November 16, 2016 @ 11:13 am
I’m a fan of a lot of different types of music….and a fan of those genres having their own identities. I think sometimes though it seems like the fight is about keeping pop out of country vs keeping country, country, and those two things aren’t the same. It is easy to scream about Lady Gaga and Beyonce, they’re pop artists & well established as such.
It is harder though when it’s someone that many people in country music like and respect, and when it’s people who come from a more traditional country background. To often (in my opinion) this, and many other country blogs, are quiet happy to review albums that are really more southern rock, or Americana, and treat them as part of the country genre, in a way that doesn’t happen with pop country albums.
Some recent illustrations and examples would be the difference in review of Maren Morris’ debut (which yes is mostly pop) vs Blackberry Smoke (which really is rock). The discrepancy is even more apparent when trying to untangle Americana & Country. Americana is currently recognized & should be as it’s own genre, but if we just treat it as well written country music, then it’s not it’s own genre.
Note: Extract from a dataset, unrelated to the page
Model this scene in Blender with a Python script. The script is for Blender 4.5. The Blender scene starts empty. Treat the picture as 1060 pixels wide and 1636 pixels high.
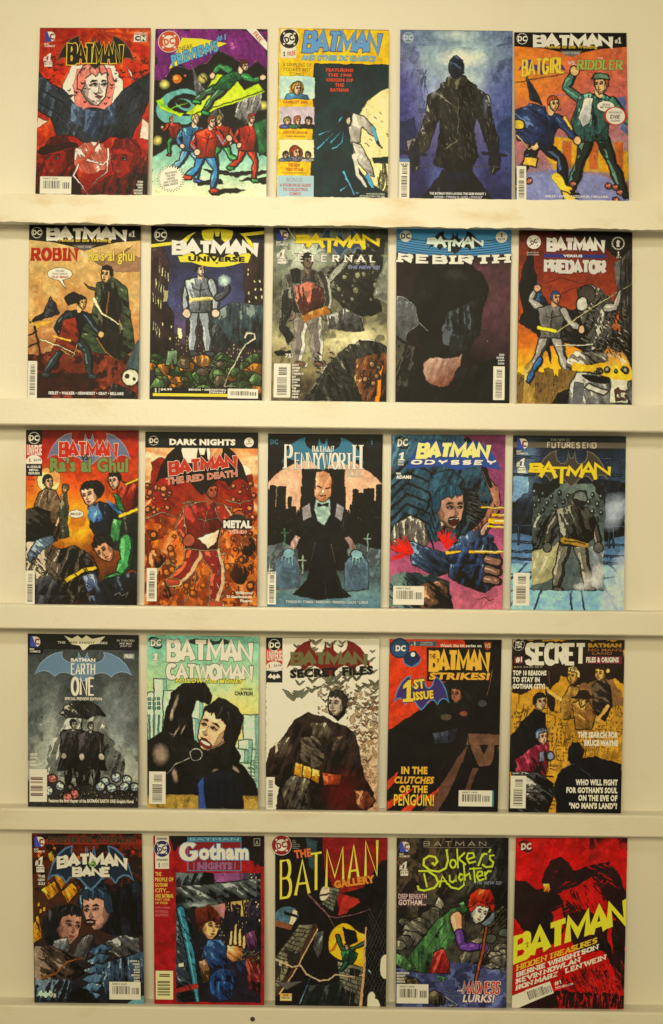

If we want to keep genre’s separate we have to be as willing to say Jason Isbell isn’t country, as we are to say Beyonce isn’t country. Both are incredibly talented, and productive, and deserve to be celebrated, but that doesn’t make it country (even if Isbell does a mean Haggard cover). It can’t just be country vs pop, it has to be broader than that.
November 16, 2016 @ 11:28 am
to put it (much) more simply (& I’m sure I’m paraphrasing someone here): it is not enough to be willing to call out your enemy, you must also be wiling to call out your friend.
November 16, 2016 @ 11:59 am
The problem is when you run a site called “saving Country Music,” folks automatically think you’re saying things that you’re not. For example, in the case of both Blackberry Smoke and Jason Isbell, I never called their music country, aside from their country songs. The new Blackberry Smoke album has multiple country songs on it, but they’re still more Southern rock, and I’ve gone out of my way to say that. And Jason Isbell is a hell of a lot more country than Beyonce, even if he’s still more Americana. This isn’t always black and white. There can be shades of grey, just like when you mix white and black on the artist’s palette. The problem with Beyonce is they said “Daddy Lessons” was a country song. That is an example of calling a red color white for marketing. They didn’t say it was grey. They said it was white, and white only, when it was in face red. And if you disagree, you’re racist.
Also, if you’ll notice, I went out of my way to not say a peep about Beyonce’s performance on the CMA Awards, even though I’ve been accused of being racist for criticizing it. It doesn’t matter if it was good or bad, that was not the point. The point is it was not country while many were calling it that, and this helps erode the integrity of ALL genres, including hip-hop.
November 16, 2016 @ 12:15 pm
See this is why I used Maren as an example. I think it’s an important discussion. I think sometimes an artist becomes so polarizing (& brings so many other issues into play), that using them as an example serves to distract from the main point.
Both Maren & Blackberry smoke were listed on the country albums chart & as country in itunes. I think it’s totally ok & even necessary to say as a country album this album isn’t country, but it’s still a good album, and conversely, this album is terrible, but it is a country album.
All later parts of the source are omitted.